The size of sensors and active elements decreases and the boundary conditions plays a more relevant role, which is an important complication.

Our inspection methods dealing with wave propagation use both elastic (in the sonic range) and electromagnetic waves (GPR at frequencies higher than 1GHz). In the inspected object, energy is input –for instance through the use of an instrumented hammer or a GPR antenna-. Energy moves inside the object producing deformation that propagates depending of the elastic (electromagnetic) behavior of the material.  These motions are measured and recorded at certain positions using adequate sensors (i.e. accelerometers / GPR antennae).

Both the times of arrival and the shape of the recorded signal carries information about the internal structure: possible defects, mechanical properties change, degradation, presence of water or other fluids, presence of conductor portions, etc.

In real applications it is too difficult to infer the internal properties of the object from the observation of the recorded temporal signal alone. It is usually too complex. To increase the possibilities of success, the signal is transformed following established procedures collectively known as signal processing methods.In processing the raw signal, the goal is to enhance and magnify certain interesting properties at the expense of damping or even deleting others not so relevant for the occasion.
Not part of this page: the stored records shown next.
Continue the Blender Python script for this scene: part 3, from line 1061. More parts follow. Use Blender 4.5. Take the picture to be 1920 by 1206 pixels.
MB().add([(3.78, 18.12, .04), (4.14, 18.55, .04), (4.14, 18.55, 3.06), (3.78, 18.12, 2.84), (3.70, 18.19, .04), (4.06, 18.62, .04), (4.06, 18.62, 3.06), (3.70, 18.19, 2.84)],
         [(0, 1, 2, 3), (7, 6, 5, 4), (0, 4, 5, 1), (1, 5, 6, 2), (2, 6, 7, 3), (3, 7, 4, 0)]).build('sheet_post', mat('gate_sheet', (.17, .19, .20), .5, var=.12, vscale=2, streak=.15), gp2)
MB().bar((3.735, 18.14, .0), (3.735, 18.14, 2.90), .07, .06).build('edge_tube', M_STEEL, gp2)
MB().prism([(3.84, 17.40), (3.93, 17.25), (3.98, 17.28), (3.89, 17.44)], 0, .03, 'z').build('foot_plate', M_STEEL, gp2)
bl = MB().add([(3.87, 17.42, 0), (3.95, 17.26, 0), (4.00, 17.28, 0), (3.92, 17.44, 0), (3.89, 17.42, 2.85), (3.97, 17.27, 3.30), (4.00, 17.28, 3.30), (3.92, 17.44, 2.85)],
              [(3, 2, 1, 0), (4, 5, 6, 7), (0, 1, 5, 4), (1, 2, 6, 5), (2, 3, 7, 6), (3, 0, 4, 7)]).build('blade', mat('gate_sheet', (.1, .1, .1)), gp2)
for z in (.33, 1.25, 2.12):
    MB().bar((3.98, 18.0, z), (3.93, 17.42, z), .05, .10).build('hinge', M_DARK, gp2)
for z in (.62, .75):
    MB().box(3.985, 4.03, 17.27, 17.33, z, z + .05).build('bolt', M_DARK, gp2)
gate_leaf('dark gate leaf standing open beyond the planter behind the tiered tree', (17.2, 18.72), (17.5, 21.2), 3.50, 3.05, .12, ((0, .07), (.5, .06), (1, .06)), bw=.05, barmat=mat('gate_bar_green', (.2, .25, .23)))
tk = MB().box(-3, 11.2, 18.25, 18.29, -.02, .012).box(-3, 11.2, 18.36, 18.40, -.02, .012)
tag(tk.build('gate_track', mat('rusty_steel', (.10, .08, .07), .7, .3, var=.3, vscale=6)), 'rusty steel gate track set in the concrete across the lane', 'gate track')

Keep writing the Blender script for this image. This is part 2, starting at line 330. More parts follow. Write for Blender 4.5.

The work with the processed signal allows detection but not quantitative estimation, with the exception of a few cases. To achieve quantitative estimates the mathematical modeling of the physics of wave propagation has to be coded in a computer. The model includes, it is assumed, the relevant geometrical and physical characteristics of the real process. Its output gives sensible images of the interior honoring the observations. Again, this is the inverse problem. This last step is less frequent in GPR.

For sonic methods, the energy sources are hammers (both instrumented and not instrumented) as well as different types of impactors. As sensors, accelerometers and microphones are used. The environmental noise can also be used as energy source.

Our projects deal with impact-echo, guided waves propagation and the interferometry of elastic waves to be able to use random and spatially dispersed energy sources.